Points $K$ and $L$ are taken on extension of the bases $AD\; and \; BC$ of trapezoid $ABCD$ beyond $A\; and \; C$, respectively. Line segment $KL$ intersects sides $AB$ and $CD$ at $M\; and\; N$ respectively, also intersects diagonals $AC\; and\; BD$ at $O \; and\; P$ respectively. Prove that if $KM = NL$, then $KO = PL$.

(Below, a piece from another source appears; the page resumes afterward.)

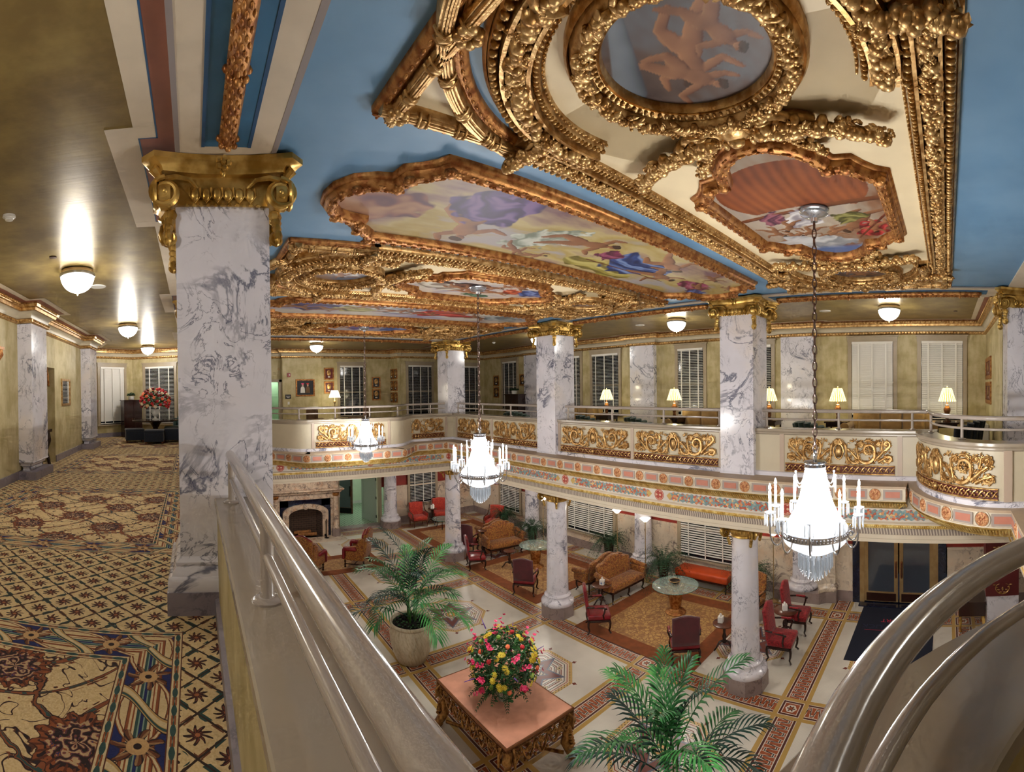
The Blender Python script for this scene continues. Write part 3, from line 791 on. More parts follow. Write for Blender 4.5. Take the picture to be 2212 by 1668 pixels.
# ------------------------------------------------------------------ gilded relief panels on the parapet
class Path:
    def __init__(s,pts):
        s.P=[Vector(p[:2]) for p in pts]; s.L=[0.]
        for a,b_ in zip(s.P[:-1],s.P[1:]): s.L.append(s.L[-1]+(b_-a).length)
        s.len=s.L[-1]
    def at(s,u):
        u=min(max(u,0),s.len); i=0
        while i<len(s.P)-2 and s.L[i+1]<u: i+=1
        d=(s.P[i+1]-s.P[i]); l=d.length; d=d/l
        return s.P[i]+d*(u-s.L[i]),d
    def map(s,z0,out):
        # (u along, v up, h out of the wall); out=+1 when outside is right of travel
        def f(u,v,h):
            p,d=s.at(u); n=Vector((d.y,-d.x))*out
            return (p.x+n.x*h,p.y+n.y*h,z0+v)
        return f
def spiral(c,r0,turns,a0,sgn,n=26,tail=None):
    pts=[]
    for i in range(n+1):
        t=i/n; a=a0+sgn*2*PI*turns*t; r=r0*(1-.86*t)
        pts.append((c[0]+r*cos(a),c[1]+r*sin(a)))
    return (tail or [])+pts
def bez(p0,p1,p2,p3,n=12):
    o=[]
    for i in range(n+1):
        t=i/n; a,b_,c,d=(1-t)**3,3*t*(1-t)**2,3*t*t*(1-t),t**3
        o.append(tuple(a*p0[k]+b_*p1[k]+c*p2[k]+d*p3[k] for k in range(2)))
    return o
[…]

I am able to draw the picture. Here it is -
This is a problem from "Problems in plane and solid geometry" book. There is a solution in the book but I didn't understand the solution. So I posted it here. I am just getting things messed up. I badly need a full solution.
My Work
I can only find that -
$PL:PK = BL:KD$ and $OK:OL = KA:CL$.
Now how to proceed.
You have $PL:PK = BL:KD$ and $OK:OL = KA:CL$
or $\frac{LP}{LB} = \frac{KP}{KD}$ and $\frac{KO}{KA} = \frac{LO}{LC}$, giving $\frac{LP}{KO} = \frac{LB}{KA}\frac{KP}{KD}\frac{LC}{LO}$
Also $\frac{LN}{LC} = \frac{KN}{KD}$ and $\frac{KM}{KA} = \frac{LM}{LB}$
Now given $KM=LN$ (which also gives $KN=LM$)

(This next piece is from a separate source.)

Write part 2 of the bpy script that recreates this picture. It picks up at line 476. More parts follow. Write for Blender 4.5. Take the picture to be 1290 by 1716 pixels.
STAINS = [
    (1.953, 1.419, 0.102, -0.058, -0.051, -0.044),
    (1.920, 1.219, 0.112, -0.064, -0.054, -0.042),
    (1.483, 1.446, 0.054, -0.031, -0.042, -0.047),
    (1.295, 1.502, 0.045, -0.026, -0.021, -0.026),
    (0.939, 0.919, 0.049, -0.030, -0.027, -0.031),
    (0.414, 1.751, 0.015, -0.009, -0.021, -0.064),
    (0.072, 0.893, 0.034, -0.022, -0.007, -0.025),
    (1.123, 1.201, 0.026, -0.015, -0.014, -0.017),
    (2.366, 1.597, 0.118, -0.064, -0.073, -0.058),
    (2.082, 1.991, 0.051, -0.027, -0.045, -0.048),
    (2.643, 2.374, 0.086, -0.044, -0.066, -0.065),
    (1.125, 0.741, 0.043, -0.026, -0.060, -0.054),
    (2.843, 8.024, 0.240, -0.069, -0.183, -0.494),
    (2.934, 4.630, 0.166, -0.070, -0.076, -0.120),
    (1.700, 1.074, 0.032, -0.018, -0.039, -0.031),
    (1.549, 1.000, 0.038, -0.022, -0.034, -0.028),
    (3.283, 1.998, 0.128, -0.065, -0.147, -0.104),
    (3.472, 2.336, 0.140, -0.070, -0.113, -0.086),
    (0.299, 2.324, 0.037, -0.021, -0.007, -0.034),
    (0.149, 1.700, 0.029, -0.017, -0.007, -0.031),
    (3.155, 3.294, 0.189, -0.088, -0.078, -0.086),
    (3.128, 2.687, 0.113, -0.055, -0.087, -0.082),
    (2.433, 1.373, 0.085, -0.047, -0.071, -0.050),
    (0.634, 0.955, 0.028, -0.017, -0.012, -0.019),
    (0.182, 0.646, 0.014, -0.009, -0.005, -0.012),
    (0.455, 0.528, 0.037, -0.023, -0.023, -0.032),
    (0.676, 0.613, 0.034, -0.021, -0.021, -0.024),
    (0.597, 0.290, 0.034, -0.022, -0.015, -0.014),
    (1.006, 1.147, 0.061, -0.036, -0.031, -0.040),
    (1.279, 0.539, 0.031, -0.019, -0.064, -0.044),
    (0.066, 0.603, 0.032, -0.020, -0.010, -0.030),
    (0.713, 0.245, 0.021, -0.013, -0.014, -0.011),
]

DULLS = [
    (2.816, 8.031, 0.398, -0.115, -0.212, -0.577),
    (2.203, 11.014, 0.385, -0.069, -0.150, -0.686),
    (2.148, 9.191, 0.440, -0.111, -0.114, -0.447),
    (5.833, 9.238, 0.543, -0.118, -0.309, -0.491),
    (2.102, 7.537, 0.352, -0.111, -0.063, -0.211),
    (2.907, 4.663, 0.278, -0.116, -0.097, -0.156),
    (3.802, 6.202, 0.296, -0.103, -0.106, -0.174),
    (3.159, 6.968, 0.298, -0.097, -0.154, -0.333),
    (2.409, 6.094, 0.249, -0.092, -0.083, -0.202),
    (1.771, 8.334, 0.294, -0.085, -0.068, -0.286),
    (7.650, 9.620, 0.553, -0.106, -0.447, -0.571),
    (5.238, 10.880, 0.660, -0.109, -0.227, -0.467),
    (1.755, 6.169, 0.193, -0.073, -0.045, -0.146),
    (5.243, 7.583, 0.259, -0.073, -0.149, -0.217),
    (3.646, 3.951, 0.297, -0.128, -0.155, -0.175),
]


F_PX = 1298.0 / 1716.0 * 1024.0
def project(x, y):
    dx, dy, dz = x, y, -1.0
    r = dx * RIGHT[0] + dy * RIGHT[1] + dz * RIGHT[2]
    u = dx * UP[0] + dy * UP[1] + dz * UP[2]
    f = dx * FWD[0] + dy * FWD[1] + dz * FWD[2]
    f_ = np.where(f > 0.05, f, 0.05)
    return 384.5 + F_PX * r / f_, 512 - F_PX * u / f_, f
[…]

Thus $LC\frac{KN}{KD} = KA \frac{LM}{LB} \implies \frac{LC}{KD}\frac{LB}{KA} = \frac{LM}{KN} = 1$ so $\frac{LP}{KO} = \frac{KP}{LO} = \frac{KL - LP}{KL - KO}$
$\begin{align}\text{Then}\quad LP(KL-KO) &= KO(KL-LP) \\ LP\cdot KL &= KO\cdot KL \\ \text{and}\quad LP&=KO \quad\text{ as required.}\end{align}$